How rental income tax works – and why Section 24 matters
1. The Basics: How Does Rental Income Tax Work in the UK?
Anyone renting out a property in the United Kingdom must pay tax on their rental profit.
This profit is calculated by subtracting expenses such as maintenance, insurance, and management costs from your rental income.
You then pay Income Tax on what remains.
Until 2017, landlords were allowed to fully deduct their mortgage interest. This meant only the actual profit was taxed — similar to what Dutch investors are used to.
2. What Changed with Section 24?
With Section 24 of the Finance Act 2015, the UK government abolished the mortgage interest deduction.
The goal was to make the housing market fairer between homeowners and landlords.
Since 2020, private landlords must pay tax on gross rental profits — before mortgage interest.
After that, they only receive a 20% tax credit on the interest paid.
For higher-rate taxpayers (40% or 45%), this results in a substantial increase in the overall tax burden.
3. Who Pays Which Tax?
Private Landlords (in their own name)
As a Dutch national owning property in the UK, you fall under UK Income Tax.
Tax rates for 2024 / 2025:
| Tax Band | Annual Income | Rate |
| Personal Allowance | up to £12,570 | 0% |
| Basic Rate | £12,571 – £50,270 | 20% |
| Higher Rate | £50,271 – £125,140 | 40% |
| Additional Rate | above £125,140 | 45% |
The first £12,570 is tax-free (the personal allowance), provided you are UK tax-resident for your rental income.

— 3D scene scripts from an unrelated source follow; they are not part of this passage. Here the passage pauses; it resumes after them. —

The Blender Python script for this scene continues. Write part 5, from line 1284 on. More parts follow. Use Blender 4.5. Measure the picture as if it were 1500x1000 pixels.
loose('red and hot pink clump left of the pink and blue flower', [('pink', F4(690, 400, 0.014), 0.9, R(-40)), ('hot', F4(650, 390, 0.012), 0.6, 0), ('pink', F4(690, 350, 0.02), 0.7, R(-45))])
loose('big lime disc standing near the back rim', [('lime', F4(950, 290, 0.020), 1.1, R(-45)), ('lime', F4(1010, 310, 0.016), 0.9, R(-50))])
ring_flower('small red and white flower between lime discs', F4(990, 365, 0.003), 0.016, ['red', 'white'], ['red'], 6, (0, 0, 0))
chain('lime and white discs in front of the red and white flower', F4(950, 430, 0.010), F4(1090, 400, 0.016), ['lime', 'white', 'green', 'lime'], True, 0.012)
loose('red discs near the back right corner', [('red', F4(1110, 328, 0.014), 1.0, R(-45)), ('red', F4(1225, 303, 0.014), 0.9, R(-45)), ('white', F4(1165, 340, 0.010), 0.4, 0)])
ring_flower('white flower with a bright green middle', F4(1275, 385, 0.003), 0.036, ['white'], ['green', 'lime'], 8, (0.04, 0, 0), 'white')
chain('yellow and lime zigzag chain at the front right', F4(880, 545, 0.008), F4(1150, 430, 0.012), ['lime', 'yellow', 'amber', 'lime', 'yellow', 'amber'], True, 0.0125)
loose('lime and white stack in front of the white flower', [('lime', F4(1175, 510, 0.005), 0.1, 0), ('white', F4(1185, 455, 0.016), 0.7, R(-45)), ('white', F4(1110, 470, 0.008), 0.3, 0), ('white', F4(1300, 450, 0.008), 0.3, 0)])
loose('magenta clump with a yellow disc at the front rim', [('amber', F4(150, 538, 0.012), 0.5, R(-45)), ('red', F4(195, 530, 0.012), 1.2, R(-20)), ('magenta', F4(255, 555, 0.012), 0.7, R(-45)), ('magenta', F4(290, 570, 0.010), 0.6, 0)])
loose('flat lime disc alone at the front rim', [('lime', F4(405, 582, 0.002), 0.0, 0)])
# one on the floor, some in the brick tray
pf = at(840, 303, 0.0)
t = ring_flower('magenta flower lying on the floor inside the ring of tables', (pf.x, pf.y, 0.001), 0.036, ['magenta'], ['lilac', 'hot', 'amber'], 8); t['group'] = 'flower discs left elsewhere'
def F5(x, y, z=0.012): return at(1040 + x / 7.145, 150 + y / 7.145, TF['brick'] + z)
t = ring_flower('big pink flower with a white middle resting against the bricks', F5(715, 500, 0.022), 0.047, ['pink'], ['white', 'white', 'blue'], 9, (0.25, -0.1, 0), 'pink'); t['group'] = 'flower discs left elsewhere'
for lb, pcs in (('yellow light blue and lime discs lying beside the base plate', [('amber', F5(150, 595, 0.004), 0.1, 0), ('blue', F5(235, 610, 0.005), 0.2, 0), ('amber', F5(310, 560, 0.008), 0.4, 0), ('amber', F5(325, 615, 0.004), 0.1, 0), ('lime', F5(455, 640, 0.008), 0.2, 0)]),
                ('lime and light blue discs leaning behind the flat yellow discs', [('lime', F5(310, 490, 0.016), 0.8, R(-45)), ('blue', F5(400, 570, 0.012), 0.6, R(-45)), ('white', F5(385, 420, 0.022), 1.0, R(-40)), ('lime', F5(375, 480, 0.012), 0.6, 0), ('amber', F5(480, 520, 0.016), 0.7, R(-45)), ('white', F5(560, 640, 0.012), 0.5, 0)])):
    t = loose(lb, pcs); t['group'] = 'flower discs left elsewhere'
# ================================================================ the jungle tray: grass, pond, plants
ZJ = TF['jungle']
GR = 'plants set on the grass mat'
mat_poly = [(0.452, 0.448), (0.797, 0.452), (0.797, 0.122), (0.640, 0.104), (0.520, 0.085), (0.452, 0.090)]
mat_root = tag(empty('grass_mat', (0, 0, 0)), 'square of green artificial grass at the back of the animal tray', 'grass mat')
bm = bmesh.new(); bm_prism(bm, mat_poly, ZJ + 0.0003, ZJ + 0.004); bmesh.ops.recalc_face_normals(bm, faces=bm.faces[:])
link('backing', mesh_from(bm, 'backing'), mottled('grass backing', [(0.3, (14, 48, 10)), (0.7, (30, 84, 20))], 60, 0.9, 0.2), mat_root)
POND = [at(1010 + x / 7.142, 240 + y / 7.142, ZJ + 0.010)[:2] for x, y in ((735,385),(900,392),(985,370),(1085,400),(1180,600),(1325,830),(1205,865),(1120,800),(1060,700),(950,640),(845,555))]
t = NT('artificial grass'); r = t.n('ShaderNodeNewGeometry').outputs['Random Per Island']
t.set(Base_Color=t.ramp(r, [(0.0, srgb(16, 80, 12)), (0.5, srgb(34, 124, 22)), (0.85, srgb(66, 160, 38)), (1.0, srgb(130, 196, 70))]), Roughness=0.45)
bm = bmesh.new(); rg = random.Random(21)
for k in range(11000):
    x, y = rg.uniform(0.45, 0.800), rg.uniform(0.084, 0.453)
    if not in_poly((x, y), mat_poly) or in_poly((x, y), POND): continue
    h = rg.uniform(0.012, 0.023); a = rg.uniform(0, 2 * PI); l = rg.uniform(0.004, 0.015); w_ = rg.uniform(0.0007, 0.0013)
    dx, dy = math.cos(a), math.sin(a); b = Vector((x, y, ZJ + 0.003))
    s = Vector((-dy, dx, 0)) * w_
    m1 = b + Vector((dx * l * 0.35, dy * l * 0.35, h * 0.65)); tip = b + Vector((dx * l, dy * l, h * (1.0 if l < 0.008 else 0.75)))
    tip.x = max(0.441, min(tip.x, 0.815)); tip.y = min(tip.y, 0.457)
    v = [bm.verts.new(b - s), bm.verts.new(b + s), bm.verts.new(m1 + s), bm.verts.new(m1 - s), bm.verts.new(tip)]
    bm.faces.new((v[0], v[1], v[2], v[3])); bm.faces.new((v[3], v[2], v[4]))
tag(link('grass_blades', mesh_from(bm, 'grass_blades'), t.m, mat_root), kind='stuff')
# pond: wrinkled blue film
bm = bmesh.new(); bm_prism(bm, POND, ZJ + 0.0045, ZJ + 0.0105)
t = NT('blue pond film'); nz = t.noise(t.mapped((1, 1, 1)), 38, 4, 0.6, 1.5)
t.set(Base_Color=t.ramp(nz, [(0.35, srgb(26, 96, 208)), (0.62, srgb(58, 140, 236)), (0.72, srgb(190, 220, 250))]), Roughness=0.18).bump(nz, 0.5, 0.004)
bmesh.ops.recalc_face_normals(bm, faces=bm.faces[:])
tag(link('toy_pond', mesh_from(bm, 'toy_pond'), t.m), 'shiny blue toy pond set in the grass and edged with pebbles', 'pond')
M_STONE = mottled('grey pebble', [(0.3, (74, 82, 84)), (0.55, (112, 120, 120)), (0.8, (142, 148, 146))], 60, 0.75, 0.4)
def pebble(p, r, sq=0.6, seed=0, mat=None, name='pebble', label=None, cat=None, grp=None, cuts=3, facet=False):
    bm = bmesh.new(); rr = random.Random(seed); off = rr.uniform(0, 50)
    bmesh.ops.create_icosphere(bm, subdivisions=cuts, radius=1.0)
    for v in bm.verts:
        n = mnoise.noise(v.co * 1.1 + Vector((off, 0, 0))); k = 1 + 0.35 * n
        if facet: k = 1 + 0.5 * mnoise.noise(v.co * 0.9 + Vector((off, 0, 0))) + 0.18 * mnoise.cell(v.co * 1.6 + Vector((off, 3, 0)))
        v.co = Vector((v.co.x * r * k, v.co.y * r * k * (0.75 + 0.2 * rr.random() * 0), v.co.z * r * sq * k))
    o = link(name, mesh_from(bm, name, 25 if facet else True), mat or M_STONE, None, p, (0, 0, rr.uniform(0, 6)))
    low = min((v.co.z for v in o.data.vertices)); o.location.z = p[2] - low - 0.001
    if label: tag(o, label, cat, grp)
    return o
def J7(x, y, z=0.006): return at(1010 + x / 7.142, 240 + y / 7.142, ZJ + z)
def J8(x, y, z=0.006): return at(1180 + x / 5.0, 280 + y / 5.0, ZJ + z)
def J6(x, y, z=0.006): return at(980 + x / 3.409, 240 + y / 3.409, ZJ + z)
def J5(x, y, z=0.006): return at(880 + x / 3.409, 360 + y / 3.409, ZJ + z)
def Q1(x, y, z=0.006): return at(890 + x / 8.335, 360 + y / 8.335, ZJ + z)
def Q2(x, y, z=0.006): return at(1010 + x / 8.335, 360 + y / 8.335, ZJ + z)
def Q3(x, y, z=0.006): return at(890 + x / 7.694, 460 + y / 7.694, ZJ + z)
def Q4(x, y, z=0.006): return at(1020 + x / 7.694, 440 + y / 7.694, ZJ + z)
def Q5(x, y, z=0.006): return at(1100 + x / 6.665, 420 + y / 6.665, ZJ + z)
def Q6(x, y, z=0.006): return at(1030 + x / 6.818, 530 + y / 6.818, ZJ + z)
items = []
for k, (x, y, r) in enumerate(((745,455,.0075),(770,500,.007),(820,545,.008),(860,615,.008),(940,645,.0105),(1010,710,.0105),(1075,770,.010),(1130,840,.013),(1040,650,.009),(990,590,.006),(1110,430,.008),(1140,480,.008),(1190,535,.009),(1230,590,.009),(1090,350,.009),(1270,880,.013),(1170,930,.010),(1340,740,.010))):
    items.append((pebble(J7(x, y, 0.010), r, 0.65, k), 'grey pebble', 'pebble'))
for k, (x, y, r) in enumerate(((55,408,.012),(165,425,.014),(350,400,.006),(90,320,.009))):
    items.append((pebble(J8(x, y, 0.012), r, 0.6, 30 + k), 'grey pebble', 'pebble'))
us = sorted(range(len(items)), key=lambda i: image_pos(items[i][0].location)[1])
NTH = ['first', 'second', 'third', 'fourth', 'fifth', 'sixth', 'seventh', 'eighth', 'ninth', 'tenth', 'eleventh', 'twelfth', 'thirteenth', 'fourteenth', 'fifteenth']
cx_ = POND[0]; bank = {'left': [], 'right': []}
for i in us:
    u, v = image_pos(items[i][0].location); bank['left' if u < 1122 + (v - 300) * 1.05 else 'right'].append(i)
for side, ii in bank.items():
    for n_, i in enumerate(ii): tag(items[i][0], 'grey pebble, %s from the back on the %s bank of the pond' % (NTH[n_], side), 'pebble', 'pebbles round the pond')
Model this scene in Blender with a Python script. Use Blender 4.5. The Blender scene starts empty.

4. Example (Personal Ownership)
You receive £20,000 in rent, pay £8,000 in interest, and £2,000 in other costs.
- Taxable income before interest: £18,000
- Income tax at 20%: £3,600
- Section 24 tax credit: 20% × £8,000 = £1,600
- Net tax: £3,600 – £1,600 = £2,000
For basic-rate taxpayers, the change has little effect, but for higher earners, taxes are significantly higher than before 2015.
5. Investing Through a UK Limited Company
A Limited Company (Ltd) pays Corporation Tax on its profits after deducting all expenses, including interest.
A company has no tax-free allowance; profits are taxable from the first pound.
| Annual Profit | Corporation Tax Rate |
| Up to £50,000 | 19% |
| £50,001 – £250,000 | Marginal rate (rising) |
| Above £250,000 | 25% |
All mortgage interest is fully deductible.
You only pay Dividend Tax (8.75%–39.35%) if you withdraw profits, but many investors reinvest profits into new projects.
| Structure | Allowance | Tax From | Key Note |
| Private (individual) | £12,570 | Above that amount | Section 24 applies |
| Ltd (company) | None | From £1 profit | Interest fully deductible |
6. The Netherlands–UK Double Taxation Treaty
The treaty prevents double taxation:
- The UK taxes income from UK property.
- The Netherlands grants an exemption (with progression), meaning the income affects your overall rate but is not taxed again.
In the Netherlands, UK property typically falls under Box 3 (assets), which often reduces the overall advantage of a small portfolio.
7. Cash Flow Impact of Section 24
Because Section 24 taxes gross rental income, your net cash flow can drop significantly.
In a Ltd structure, the process is fairer: you first deduct costs and interest, then pay tax on what’s left.
That’s why more and more foreign investors are choosing a Ltd structure or investing through experienced partners in established projects.
8. Summary by Structure
| Situation | Type of Tax | Tax Base | Rate | Key Point |
| Private (NL investor) | Income Tax (UK) | Rent before interest (20% credit) | 20–45% | Section 24 limits interest deduction |
| Ltd (UK company) | Corporation Tax (UK) | Profit after interest | 19–25% | Interest fully deductible |
| Dividend distribution | Dividend Tax | Distributed profit | 8.75–39.35% | Reinvesting avoids extra tax |
| Dutch return | Box 3 / exemption | Assets | Depends on treaty | No double taxation |
9. Conclusion: Small Portfolios Rarely Attractive
For Dutch investors owning one or two UK rental properties, the tax benefit is usually limited.
Your property is taxed in Box 3 in the Netherlands, while you also pay UK income tax, which is higher due to Section 24.
The result: lower-than-expected net returns.
A better alternative is to:
- Build your own portfolio through a UK Limited Company, where interest remains fully deductible and profits can be efficiently reinvested; or
- Partner with an experienced investor or developer to earn passive returns — often up to 10% per year — without handling the tax and operational complexities yourself.
This way, you can take advantage of opportunities in the UK property market without getting trapped by complicated tax rules.
Disclaimer
This text is intended solely for informational and educational purposes.
We are not tax advisers or financial planners.
The content is based on the real-world experiences of international investors and should not be regarded as personal financial advice.